Mable needs a healthy dose of self-suspicion. All of us look through dirty lenses (1 Corinthians 13:12). None of us see clearly. A right understanding of the noetic effects of sin, coupled with the doctrine of sanctification, should make all of us suspicious of ourselves.

Our minds have been affected by sin, which should humble us rather than encourage us. It should lower our high view of ourselves while making us suspicious of our conclusions while seeking God, His Word, and His people to bring clarity to our thinking.

Where there is no guidance, a people falls, but in an abundance of counselors there is safety (Proverbs 11:14).

The Lord has been merciful to place people in our lives to help weigh our thoughts, give alternate assessments, and to re-evaluate our interpretations. The body of Christ is a deep and wide resource that we should not wall out of our lives.

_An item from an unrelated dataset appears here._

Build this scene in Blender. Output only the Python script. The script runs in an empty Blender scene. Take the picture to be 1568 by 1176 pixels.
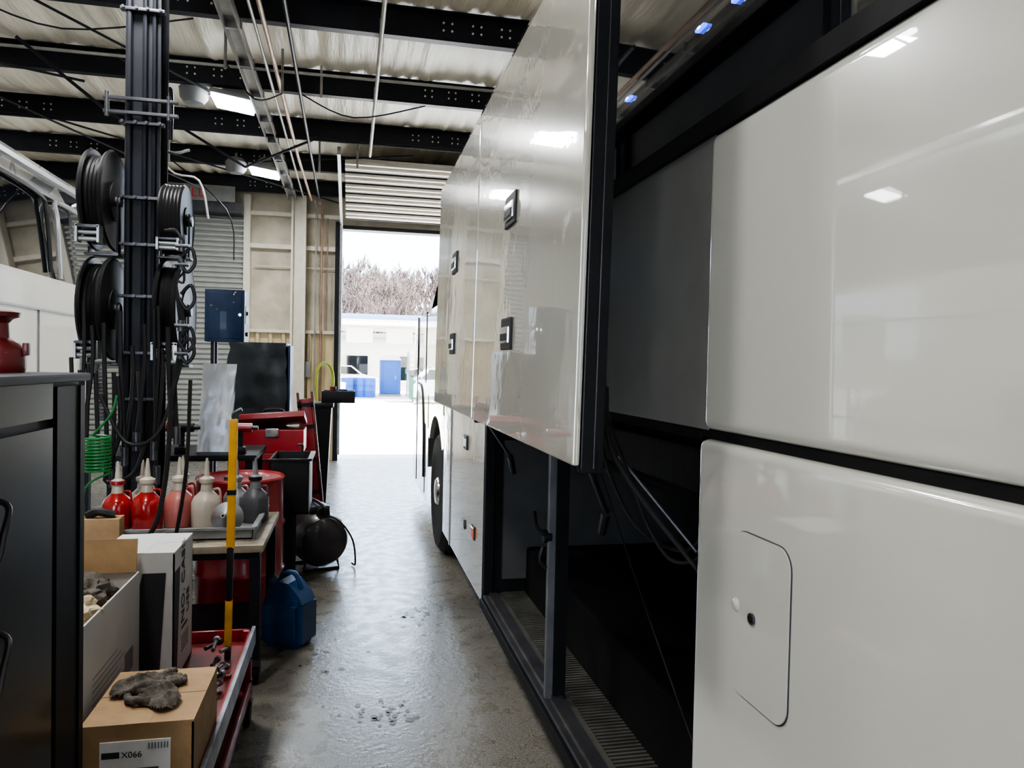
import bpy, bmesh, math, random
from mathutils import Vector, Matrix, noise
random.seed(7)
R=math.radians
S=bpy.context.scene

# ---------------------------------------------------------------- materials
MC={}
def mat(name,col,rough=.5,metal=0,coat=0,var=0,vscale=8,bump=0,bscale=30,emit=None,estr=0,trans=0,col2=None,stretch=(1,1,1),spec=.5,alpha=1,coatior=1.5):
    if name in MC: return MC[name]
    m=bpy.data.materials.new(name); m.use_nodes=True
    nt=m.node_tree; N=nt.nodes; L=nt.links
    b=N['Principled BSDF']
    c=(*col,1)
    b.inputs['Base Color'].default_value=c
    b.inputs['Roughness'].default_value=rough
    b.inputs['Metallic'].default_value=metal
    b.inputs['Specular IOR Level'].default_value=spec
    b.inputs['Coat Weight'].default_value=coat
    b.inputs['Coat Roughness'].default_value=.02
    b.inputs['Coat IOR'].default_value=coatior
    b.inputs['Transmission Weight'].default_value=trans
    b.inputs['Alpha'].default_value=alpha
    if emit:
        b.inputs['Emission Color'].default_value=(*emit,1); b.inputs['Emission Strength'].default_value=estr
    tc=N.new('ShaderNodeTexCoord'); mp=N.new('ShaderNodeMapping'); mp.inputs['Scale'].default_value=stretch
    L.new(tc.outputs['Object'],mp.inputs['Vector'])
    v=var if var else .06
    n=N.new('ShaderNodeTexNoise'); n.inputs['Scale'].default_value=vscale; n.inputs['Detail'].default_value=5
    L.new(mp.outputs[0],n.inputs['Vector'])
    r=N.new('ShaderNodeValToRGB')
    d=[x*(1-v) for x in col] if not col2 else col2
    e=[min(1,x*(1+v)) for x in col]
    r.color_ramp.elements[0].position=.35; r.color_ramp.elements[1].position=.65
    r.color_ramp.elements[0].color=(*d,1); r.color_ramp.elements[1].color=(*e,1)
    L.new(n.outputs['Fac'],r.inputs['Fac']); L.new(r.outputs[0],b.inputs['Base Color'])
    if bump:
        n2=N.new('ShaderNodeTexNoise'); n2.inputs['Scale'].default_value=bscale; n2.inputs['Detail'].default_value=4
        L.new(mp.outputs[0],n2.inputs['Vector'])
        bp=N.new('ShaderNodeBump'); bp.inputs['Strength'].default_value=bump; bp.inputs['Distance'].default_value=.01
        L.new(n2.outputs['Fac'],bp.inputs['Height']); L.new(bp.outputs[0],b.inputs['Normal'])
        if coat: L.new(bp.outputs[0],b.inputs['Coat Normal'])
    MC[name]=m; return m

WHITE=mat('bus_white_paint',(.58,.57,.515),.22,0,1,var=.01,vscale=1,coatior=1.65)
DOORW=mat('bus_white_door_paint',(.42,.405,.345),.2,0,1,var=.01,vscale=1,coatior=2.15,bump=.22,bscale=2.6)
GREYP=mat('grey_shade_and_strip',(.19,.185,.175),.35,0,.4)  # grey for the shade behind raised doors and the closed panel's strip
GREYD=mat('grey_door_liner',(.30,.30,.29),.5)
BLACK=mat('black_plastic',(.010,.010,.011),.45,var=.2,spec=.3)
CABB=mat('black_powder_coat',(.007,.007,.008),.5,var=.2,spec=.18)
BAYB=mat('black_bay_lining',(.009,.009,.009),.7,var=.2,spec=.12)
RUB=mat('black_rubber',(.008,.008,.009),.55,var=.2,bump=.1,spec=.15)
HOSE=mat('hose_rubber',(.011,.010,.011),.42,var=.2,spec=.3)
GLASS=mat('tinted_glass',(.006,.007,.009),.03,0,1,spec=1,coatior=1.7)
BSTEEL=mat('black_painted_steel',(.009,.010,.015),.5,.0,var=.25,vscale=6,bump=.05,spec=.25)
STEEL=mat('galvanized_steel',(.34,.35,.36),.42,.8,var=.15,vscale=12)
DSTEEL=mat('dark_metal',(.08,.08,.09),.4,.7,var=.2)
CHROME=mat('chrome',(.7,.7,.7),.12,1)
RED=mat('red_paint',(.27,.011,.018),.35,0,.3,var=.2)
DRED=mat('dark_red_paint',(.13,.009,.012),.4,0,.2,var=.3)
YEL=mat('yellow_paint',(.66,.33,.015),.45,var=.2)
BLUE=mat('blue_plastic',(.007,.045,.14),.4,0,.15,var=.15)
DBLUE=mat('blue_steel',(.008,.028,.08),.45,0,.1,var=.2,spec=.3)
GREY=mat('grey_plastic',(.20,.205,.21),.5,var=.1)
CARD=mat('cardboard',(.36,.23,.12),.85,var=.1,vscale=15,bump=.1,bscale=120)
WCARD=mat('white_cardboard',(.55,.55,.55),.7,var=.04)
PAPER=mat('paper_label',(.75,.75,.75),.6)
INK=mat('ink_black',(.03,.03,.035),.6)
CLOTH=mat('glove_fabric',(.13,.115,.10),.95,var=.5,vscale=25,bump=.6,bscale=250,spec=.1)
RAG=mat('rag_cloth',(.62,.52,.36),.95,var=.2,bump=.4,bscale=90)
COPPER=mat('copper_pipe',(.30,.20,.14),.5,.4,var=.2)
COND=mat('conduit_grey',(.30,.29,.27),.5,.4,var=.15)
GREEN=mat('green_hose',(.015,.15,.035),.35)
LIME=mat('lime_hose',(.30,.34,.04),.5)
LIVERY=mat('yellow_green_livery',(.42,.45,.06),.25,0,.8)
OIL=mat('red_fluid_plastic',(.34,.012,.012),.2,0,.5,var=.15)
MILK=mat('milky_plastic',(.46,.40,.33),.35,0,.3,var=.1)
TAN=mat('tan_corrugated',(.62,.50,.31),.5,var=.08,vscale=3)
VINYL=mat('insulation_vinyl',(.50,.45,.35),.5,var=.25,vscale=2.5,bump=1,bscale=6)
TRIM=mat('white_steel_trim',(.70,.65,.56),.45,var=.06)
SLAT=mat('roll_door_slats',(.36,.37,.35),.45,.2,var=.06)
ORANGE=mat('orange_marker_lens',(.7,.12,.03),.2,0,.6)
LENS=mat('lamp_lens',(1,1,1),.3,emit=(.92,.97,1),estr=35)
TIREM=mat('tire_rubber',(.018,.018,.018),.75,bump=.3,bscale=60)
ALU=mat('polished_aluminium',(.7,.7,.7),.2,1)
RIBM=mat('bay_floor_mat',(.06,.057,.05),.6,var=.3,spec=.3)
CARPET=mat('bay_carpet',(.014,.014,.015),.95,bump=.4,bscale=200,spec=.1)
FOIL=mat('foil_bag',(.55,.57,.60),.28,.4,bump=.5,bscale=9)
CEIL=mat('ceiling_insulation',(.92,.85,.70),.38,var=.09,vscale=2,bump=1,bscale=10,stretch=(4,.4,1))
# ------------------------------------------------------------- floor material
def floor_mat():
    m=bpy.data.materials.new('polished_concrete'); m.use_nodes=True
    nt=m.node_tree;N=nt.nodes;L=nt.links;b=N['Principled BSDF']
    tc=N.new('ShaderNodeTexCoord')
    def nz(s,d=6):
        n=N.new('ShaderNodeTexNoise');n.inputs['Scale'].default_value=s;n.inputs['Detail'].default_value=d
        L.new(tc.outputs['Object'],n.inputs['Vector']);return n
    def mul(a,bb,f):
        mx=N.new('ShaderNodeMix');mx.data_type='RGBA';mx.blend_type='MULTIPLY';mx.inputs['Factor'].default_value=f
        L.new(a,mx.inputs['A']);L.new(bb,mx.inputs['B']);return mx.outputs['Result']
    def ramp(n,p0,c0,p1,c1):
        r=N.new('ShaderNodeValToRGB');L.new(n.outputs['Fac'],r.inputs['Fac'])
        r.color_ramp.elements[0].position=p0;r.color_ramp.elements[0].color=(*c0,1)
        r.color_ramp.elements[1].position=p1;r.color_ramp.elements[1].color=(*c1,1);return r.outputs[0]
    base=ramp(nz(.8),.3,(.155,.145,.125),.7,(.20,.188,.165))
    sp=ramp(nz(130,4),.38,(.35,.34,.33),.62,(1.75,1.7,1.6))
    st=ramp(nz(2.2,8),.36,(.6,.59,.57),.45,(1,1,1))
    L.new(mul(mul(base,sp,.7),st,.6),b.inputs['Base Color'])
    rr=nz(11,7);mr=N.new('ShaderNodeMapRange');L.new(rr.outputs['Fac'],mr.inputs['Value'])
    mr.inputs['From Min'].default_value=.38;mr.inputs['From Max'].default_value=.62
    mr.inputs['To Min'].default_value=.24;mr.inputs['To Max'].default_value=.36
    L.new(mr.outputs[0],b.inputs['Roughness'])
    bp=N.new('ShaderNodeBump');bp.inputs['Strength'].default_value=.6;bp.inputs['Distance'].default_value=.003
    bn=nz(42,4);L.new(bn.outputs['Fac'],bp.inputs['Height']);L.new(bp.outputs[0],b.inputs['Normal'])
    b.inputs['Specular IOR Level'].default_value=.8
    b.inputs['Specular Tint'].default_value=(.72,.87,1,1)  # blue of the reflected sky put into the specular tint
    b.inputs['IOR'].default_value=1.55
    return m
FLOOR=floor_mat()

# ---------------------------------------------------------------- builder
class B:
    def __init__(s,name): s.name=name;s.V=[];s.F=[];s.M=[];s.mats=[];s.T=None
    def mi(s,m):
        if m not in s.mats: s.mats.append(m)
        return s.mats.index(m)
    def add(s,V,F,m,T=None):
        o=len(s.V);k=s.mi(m)
        for v in V:
            v=Vector(v)
            if T: v=T@v
            if s.T: v=s.T@v
            s.V.append(v)
        for f in F: s.F.append([o+i for i in f]); s.M.append(k)
    def addbm(s,bm,m,T=None):
        bm.verts.ensure_lookup_table()
        for i,v in enumerate(bm.verts): v.index=i
        s.add([v.co.copy() for v in bm.verts],[[v.index for v in f.verts] for f in bm.faces],m,T); bm.free()
    def box(s,x0,x1,y0,y1,z0,z1,m,bev=0,rot=None,seg=2):
        bm=bmesh.new()
        bmesh.ops.create_cube(bm,size=1,matrix=Matrix.Diagonal((abs(x1-x0),abs(y1-y0),abs(z1-z0),1)))
        if bev: bmesh.ops.bevel(bm,geom=list(bm.edges),offset=bev,segments=seg,affect='EDGES',profile=.6)
        T=Matrix.Translation(((x0+x1)/2,(y0+y1)/2,(z0+z1)/2))
        if rot: T=T@rot
        s.addbm(bm,m,T); return s
    def cyl(s,p0,p1,r,m,r2=None,seg=20):
        p0=Vector(p0);p1=Vector(p1);d=p1-p0
        bm=bmesh.new()
        bmesh.ops.create_cone(bm,cap_ends=True,segments=seg,radius1=r,radius2=r if r2 is None else r2,depth=d.length)
        q=Vector((0,0,1)).rotation_difference(d.normalized()).to_matrix().to_4x4()
        s.addbm(bm,m,Matrix.Translation((p0+p1)/2)@q); return s
    def tube(s,pts,r,m,seg=8,smooth=True,closed=False):
        P=[Vector(p) for p in pts]
        if smooth and len(P)>2:
            Q=[]
            n=len(P)
            for i in range(n-1):
                a=P[max(i-1,0)];b=P[i];c=P[i+1];d=P[min(i+2,n-1)]
                for k in range(5):
                    t=k/5
                    Q.append(.5*((2*b)+(-a+c)*t+(2*a-5*b+4*c-d)*t*t+(-a+3*b-3*c+d)*t**3))
            Q.append(P[-1]);P=Q
        n=len(P);V=[];F=[]
        t0=(P[1]-P[0]).normalized()
        u=t0.orthogonal().normalized()
        for i in range(n):
            t=(P[min(i+1,n-1)]-P[max(i-1,0)]).normalized()
            u=(u-t*u.dot(t)).normalized(); w=t.cross(u)
            rr=r(i/(n-1)) if callable(r) else r
            for k in range(seg):
                a=2*math.pi*k/seg
                V.append(P[i]+u*math.cos(a)*rr+w*math.sin(a)*rr)
        for i in range(n-1):
            for k in range(seg):
                k2=(k+1)%seg
                F.append([i*seg+k,i*seg+k2,(i+1)*seg+k2,(i+1)*seg+k])
        F.append(list(range(seg))[::-1]);F.append([(n-1)*seg+k for k in range(seg)])
        s.add(V,F,m); return s
    def lathe(s,prof,o,m,seg=28,axis='Z'):
        V=[];F=[]
        for r,z in prof:
            for k in range(seg):
                a=2*math.pi*k/seg;x=r*math.cos(a);y=r*math.sin(a)
                V.append((x,y,z) if axis=='Z' else ((z,x,y) if axis=='X' else (x,z,y)))
        for i in range(len(prof)-1):
            for k in range(seg):
                k2=(k+1)%seg;F.append([i*seg+k,i*seg+k2,(i+1)*seg+k2,(i+1)*seg+k])
        F.append(list(range(seg))[::-1]);F.append([(len(prof)-1)*seg+k for k in range(seg)])
        s.add(V,F,m,Matrix.Translation(o)); return s
    def prism(s,out,a0,a1,m,axis='X'):
        n=len(out);V=[]
        for a in (a0,a1):
            for p,q in out:
                V.append((a,p,q) if axis=='X' else ((p,a,q) if axis=='Y' else (p,q,a)))
        F=[list(range(n))[::-1],[n+i for i in range(n)]]
        for i in range(n): F.append([i,(i+1)%n,n+(i+1)%n,n+i])
        s.add(V,F,m); return s
    def done(s,parent=None,sharp=35,wn=False):
        me=bpy.data.meshes.new(s.name)
        c=Vector((0,0,0))
        if not parent and s.V:
            mn=Vector([min(v[i] for v in s.V) for i in range(3)]);mx=Vector([max(v[i] for v in s.V) for i in range(3)])
            c=(mn+mx)/2; c.z=mn.z
        me.from_pydata([v-c for v in s.V],[],s.F)
        for m in s.mats: me.materials.append(m)
        me.polygons.foreach_set('material_index',s.M)
        bm=bmesh.new();bm.from_mesh(me);bmesh.ops.recalc_face_normals(bm,faces=bm.faces);bm.to_mesh(me);bm.free()
        me.polygons.foreach_set('use_smooth',[True]*len(me.polygons))
        me.set_sharp_from_angle(angle=R(sharp))
        ob=bpy.data.objects.new(s.name,me);S.collection.objects.link(ob);ob.location=c
        if parent: ob.parent=parent
        if wn and len(me.polygons)<20000:
            w=ob.modifiers.new('weighted_normals','WEIGHTED_NORMAL');w.keep_sharp=True;w.weight=90
        return ob
def empty(name,loc=(0,0,0)):
    e=bpy.data.objects.new(name,None);S.collection.objects.link(e);e.location=loc;return e
def rrect(y0,y1,z0,z1,r,n=6):
    o=[]
    for cy,cz,a0 in((y1-r,z1-r,0),(y0+r,z1-r,90),(y0+r,z0+r,180),(y1-r,z0+r,270)):
        for k in range(n+1):
            a=R(a0+90*k/n);o.append((cy+r*math.cos(a),cz+r*math.sin(a)))
    return o
def text(name,body,size,loc,rot,m,parent):
    cu=bpy.data.curves.new(name,'FONT');cu.body=body;cu.size=size;cu.extrude=.0006;cu.materials.append(m)
    o=bpy.data.objects.new(name,cu);S.collection.objects.link(o);o.location=loc;o.rotation_euler=rot;o.parent=parent;return o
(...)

Mable needs to come to a humble place where she is willing to reach out to the mature and wise Christians in her community, those who are capable of walking her through the internal struggles of her soul.

She is carrying more weight than she can manage. She needs God, His Word, and His people. Mable will have to decide as to whether she is going to avail herself to all of the means of grace that God has provided for her.

She cannot continue to complain about her problems while justifying herself with diversionary methods. A loving friend needs to confront her about this deception. If she genuinely believes a wall is the best right answer for her problems, she will live in deception.

Without Excuse

Someone needs to penetrate Mable’s wall of deception. The body of Christ can help her. There has never been a time in church history where so much help was available from the body of Christ.

But you don’t understand.

Typically when I bring up the community of faith, as a means of grace to help us through our problems, someone nearly always reminds me how their church is not able or willing to give them the help they desire.

I am not going to argue that point because there is a strong possibility these hurt Christians are correct. It is not lost on me why my ministry exists. I have never seen myself as a replacement for the church, but I do realize that this ministry is a help for the church.